The £3 trillion question

Originally written as a column for Inside Housing.

It has so many zeros in it that it’s worth writing it out in full: £3,000,000,000,000.

That’s the increase in the housing wealth of British households since 2000, according to new analysis from the Resolution Foundation. Perhaps even more remarkably, as the graph below shows, around half of that has been (un)earned since 2012, in the wake of a Global Financial Crisis that seemed set to bring the whole market crashing down.

The distribution of all that housing wealth has been startlingly unequal. Londoners gained almost four times as much (£76,000) as those in the North East (£21,000) and the over-65s eight times as much as 30-34 year olds and more than three times as much as 35-39 year olds.

Where the least wealthy third of households gained less than £1,000 per adult, the wealthiest 10 per cent chalked up an average gain of £174,000.

Needless to say, the gains for anyone who has remained a social tenant or a private renter are zero and zero – and less than zero for leaseholders unlucky enough to be stuck in unmortgageable and unsaleable flats.    

Interest rates are one of the major factors behind those extraordinary overall gains, first as they fell in the wake of Bank of England independence and inflation targeting after 1997, then again as they fell to record lows after the financial crisis.  

But taxation is another. Stamp duty is the main tax on home ownership and rates have risen sharply but it is paid by buyers rather than sellers and it goes with the flow of existing wealth.

Council tax is theoretically linked to house prices, but valuations have not been updated since 1993 and households some of the wealthiest parts of the country have lower bills than more modest ones.

Otherwise, gains in housing wealth are mostly tax-free. Unlike other forms of investment, principal residences are not subject to Capital Gains Tax (CGT), an open invitation to borrow as much as possible and buy as expensive a home as you can afford.

Homes are subject to inheritance tax (IHT) but, thanks to concessions introduced by George Osborne even as he cut benefits, up to £1m can be passed on tax free. That means that most estates are not taxed and housing inheritances fuel intra- as well as inter-generational inequality.
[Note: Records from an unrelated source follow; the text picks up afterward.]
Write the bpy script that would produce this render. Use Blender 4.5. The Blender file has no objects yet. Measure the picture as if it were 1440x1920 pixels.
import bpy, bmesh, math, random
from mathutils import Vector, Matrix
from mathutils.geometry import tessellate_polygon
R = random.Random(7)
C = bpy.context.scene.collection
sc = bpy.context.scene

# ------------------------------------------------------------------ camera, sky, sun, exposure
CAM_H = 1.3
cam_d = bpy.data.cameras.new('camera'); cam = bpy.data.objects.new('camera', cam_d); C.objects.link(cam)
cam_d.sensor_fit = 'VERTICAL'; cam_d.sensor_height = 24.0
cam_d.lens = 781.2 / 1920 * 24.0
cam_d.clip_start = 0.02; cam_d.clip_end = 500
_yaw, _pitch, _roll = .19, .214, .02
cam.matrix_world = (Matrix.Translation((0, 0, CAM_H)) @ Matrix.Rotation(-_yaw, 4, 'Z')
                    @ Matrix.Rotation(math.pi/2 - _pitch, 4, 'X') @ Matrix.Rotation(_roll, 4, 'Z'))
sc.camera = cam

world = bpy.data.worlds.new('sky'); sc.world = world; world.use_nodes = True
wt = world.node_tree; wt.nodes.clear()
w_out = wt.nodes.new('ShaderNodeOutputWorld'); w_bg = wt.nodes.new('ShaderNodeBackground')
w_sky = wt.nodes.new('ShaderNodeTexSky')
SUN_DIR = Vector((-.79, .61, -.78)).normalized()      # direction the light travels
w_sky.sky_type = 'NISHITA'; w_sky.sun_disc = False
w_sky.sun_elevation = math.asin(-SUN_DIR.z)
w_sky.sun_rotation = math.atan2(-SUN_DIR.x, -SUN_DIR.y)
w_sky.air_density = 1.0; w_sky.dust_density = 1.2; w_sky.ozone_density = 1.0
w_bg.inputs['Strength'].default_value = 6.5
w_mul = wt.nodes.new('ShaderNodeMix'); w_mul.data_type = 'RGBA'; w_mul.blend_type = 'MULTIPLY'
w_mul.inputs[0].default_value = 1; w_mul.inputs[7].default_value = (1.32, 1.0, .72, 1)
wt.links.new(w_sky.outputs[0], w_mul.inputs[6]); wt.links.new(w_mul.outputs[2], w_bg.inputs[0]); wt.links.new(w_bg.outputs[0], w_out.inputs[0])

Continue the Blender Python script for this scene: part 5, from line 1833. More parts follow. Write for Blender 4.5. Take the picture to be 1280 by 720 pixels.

Recent reforms advertised as ‘fixing’ social care in reality only fix the problem of having to sell your home to pay for personal care costs in a way that disproportionately benefits home owners in the South East.

All that unearned income therefore goes largely untaxed even as taxes on earned income are set to rise to the highest levels seen since the Second World War in the wake of the last Budget.   

The Resolution Foundation is calling for a debate on that focussing on CGT and IHT, but any reform would be politically controversial to put it mildly.

The think tank puts forward a series of options that could raise between £4 billion and £11 billion a year and compares these to the costs of raising the National Insurance threshold to £12,500 as in the last Tory manifesto (£6 billion a year), giving a £10,000 grant to everyone at 25 (£7 billion) and building 60,000 new social homes a year (£6 billion).

However, the issues involved are complex. For example, retrospective taxes are generally seen as undesirable but leaving existing housing wealth untouched would miss the point.

The Resolution Foundation’s solution to that is to apply CGT only to gains since 2000 but not to gains that have already been realised. However, that would disproportionately penalise people who bought a house to live in and stayed in it compared to those who treated it as an investment and repeatedly traded up.

Simply applying the existing CGT system to main residences would raise the most money but would deter anyone from moving unless it had roll-over relief built into it.

Such concerns hint at why even debating this issue has been politically taboo until very recently.

Slowly some political space is opening up for ideas like this and for Fairer Share, the campaign to abolish council tax and stamp duty in favour of a proportional property tax.

If reform sounds like a long shot right now, it’s worth thinking back to what happened in the 1980s and 1990s.

Mortgage interest tax relief was also seen as politically untouchable then, even though the tax it was relieving had been abolished in the 1960s and abolition had been recommended by two inquiries led by the Duke of Edinburgh.

However, within 10 years of the resignation of its biggest supporter, Margaret Thatcher, in 1990, mortgage tax relief had been phased out and abolished with support from both main parties (for home owners – it took another 20 years for landlords).

The irony was of course that just as what was seen as a state subsidy for house prices was being abolished, a fresh and tax-free boom was already underway. We are still living with the consequences.